Il faut décidément s’appeler Bernard-Henri Lévy, et ne craindre donc pas de hisser, comme souvent, l’effronterie à la hauteur de la cuistrerie, pour, après s’être à jamais couvert de honte aux yeux de ses pairs avec la désopilante affaire Botul, oser s’attaquer aussi brutalement, comme il le fait
cette semaine dans son « bloc notes » du Point (à l’instar de sa revue
La Règle du Jeu ainsi que sur son site
Des Raisons dans l’Histoire, voué entièrement, comme dans les pires régimes dictatoriaux, au culte de sa personnalité), au Freud de Michel Onfray. D’autant que ce dernier est, tout comme lui, un auteur phare de la très germanopratine maison d’édition Grasset : une première, à ma connaissance, dans le petit monde éditorial parisien !
Certes ne passerai-je pas mon temps, ici, à défendre Onfray : tel n’est pas l’objet de cette opinion. Il n’en a d’ailleurs guère besoin, lui, qui, en matière de succès livresque, vend dix fois plus que Lévy (ce qui ne constitue d’ailleurs pas nécessairement une garantie de sérieux philosophique), surtout, une fois encore, après son attaque de botulisme. Mais ce qui frappe néanmoins, dans cette charge inattendue de BHL à l’encontre de son confrère chez Grasset, c’est sa virulence : une critique, non pas scientifique, rationnelle et objective, engageant un débat de fond sur le strict plan des idées, mais une critique, essentiellement, ad hominem, aussi superficielle que subjective, sans véritable charpente argumentative, comme aiguillonnée par un étrange ressentiment, dont on peut dès lors légitimement penser qu’elle n’est guidée au fond, après l’abyssal naufrage d’une certaine Guerre en philosophie, que par une jalousie aussi malsaine qu’absurde.
Car c’est bien là ce que fait Lévy, en cet article du Point, à l’encontre d’Onfray : l’insulter en le taxant, entre autres amabilités, de « puéril », de « pédant », de « ridicule », de « valet de chambre » (fût-il hégélien) et, le comble pour le libertaire nietzschéen de gauche qu’est l’auteur du Traité d’athéologie, de « brigadier des mœurs ». Et Lévy de conclure cet ignoble papier, où le mépris le dispute à la morgue, par cette ultime salve : « J’ai peine, en tous les sens du terme, à retrouver dans ce tissu de platitudes, plus sottes que méchantes, l’auteur des quelques livres (…) qui m’avaient, il y a vingt ans, paru si prometteurs.

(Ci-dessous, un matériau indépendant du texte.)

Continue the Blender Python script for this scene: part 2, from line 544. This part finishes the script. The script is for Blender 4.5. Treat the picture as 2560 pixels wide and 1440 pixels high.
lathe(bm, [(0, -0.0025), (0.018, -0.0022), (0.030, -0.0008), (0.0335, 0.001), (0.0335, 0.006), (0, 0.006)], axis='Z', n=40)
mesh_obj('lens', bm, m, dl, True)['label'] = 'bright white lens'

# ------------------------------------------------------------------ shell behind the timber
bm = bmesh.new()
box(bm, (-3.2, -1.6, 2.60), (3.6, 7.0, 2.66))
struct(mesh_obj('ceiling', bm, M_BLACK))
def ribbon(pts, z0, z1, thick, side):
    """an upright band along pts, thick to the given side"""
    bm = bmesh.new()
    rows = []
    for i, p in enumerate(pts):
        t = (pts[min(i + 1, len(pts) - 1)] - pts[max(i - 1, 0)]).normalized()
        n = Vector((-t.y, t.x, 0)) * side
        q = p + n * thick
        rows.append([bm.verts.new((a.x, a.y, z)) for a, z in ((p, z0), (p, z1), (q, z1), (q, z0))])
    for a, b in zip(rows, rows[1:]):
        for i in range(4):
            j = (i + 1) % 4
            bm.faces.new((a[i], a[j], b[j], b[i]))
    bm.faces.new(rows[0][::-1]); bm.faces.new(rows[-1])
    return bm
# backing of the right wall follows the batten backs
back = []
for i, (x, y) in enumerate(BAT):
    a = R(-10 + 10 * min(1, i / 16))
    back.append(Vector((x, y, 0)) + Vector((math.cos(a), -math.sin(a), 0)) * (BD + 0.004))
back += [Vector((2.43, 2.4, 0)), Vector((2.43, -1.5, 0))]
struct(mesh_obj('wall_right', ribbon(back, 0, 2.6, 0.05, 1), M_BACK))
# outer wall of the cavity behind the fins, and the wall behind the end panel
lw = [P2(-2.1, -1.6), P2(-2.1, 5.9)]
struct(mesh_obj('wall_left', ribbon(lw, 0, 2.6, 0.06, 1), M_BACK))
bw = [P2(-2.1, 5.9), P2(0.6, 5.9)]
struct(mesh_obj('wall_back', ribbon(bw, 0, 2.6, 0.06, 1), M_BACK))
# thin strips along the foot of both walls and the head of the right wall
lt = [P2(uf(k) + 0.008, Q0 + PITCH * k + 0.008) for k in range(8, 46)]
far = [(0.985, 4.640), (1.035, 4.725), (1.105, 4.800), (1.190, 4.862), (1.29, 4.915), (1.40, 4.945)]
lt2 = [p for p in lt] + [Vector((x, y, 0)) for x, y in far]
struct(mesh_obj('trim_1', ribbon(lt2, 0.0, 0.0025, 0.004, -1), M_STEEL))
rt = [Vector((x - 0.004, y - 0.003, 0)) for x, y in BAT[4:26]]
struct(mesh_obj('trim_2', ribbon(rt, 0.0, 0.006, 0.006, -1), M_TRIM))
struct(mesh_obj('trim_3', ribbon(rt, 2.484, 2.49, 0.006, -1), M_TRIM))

La psychanalyse, qui en a vu d’autres, s’en remettra. Michel Onfray, j’en suis moins sûr. ».
Soit : laissons donc là à ce vaniteux, et encore plus culotté, de BHL la liberté, pour dérisoire, mesquine ou grotesque qu’elle soit, de pareil jugement, une fois de plus à l’emporte-pièce ! Car, pour lui répondre sur ce point précis, une chose paraît, en tout cas, non moins évidente : c’est que, en ce qui le concerne plus personnellement depuis la tristement célèbre affaire Botul, là même où il se piquait de s’en prendre à l’immense Kant via la farce d’un auteur fictif, la philosophie, qui en a vu d’autres elle aussi, s’en remettra également. Lui, Bernard-Henri Lévy, j’en suis, moi aussi, moins certain, pour le paraphraser. Surtout lorsqu’il lira ma prochaine Critique de la déraison pure, sous-titrée la faillite intellectuelle des « nouveaux philosophes » et de leurs épigones, à paraître ce 17 mai chez Bourin Editeur.
Morale de la fable ? Du rififi en vue, donc, chez Grasset ? Peut-être ! Et je ne voudrais, certes, préjuger de rien. Mais si j’étais Michel Onfray, je quitterais illico presto, après cette charge béachélienne tenant encore plus de la trahison que de l’affront, cette vénérable maison, reprenant, par la même occasion, ma liberté de parole : ce privilège des seuls grands.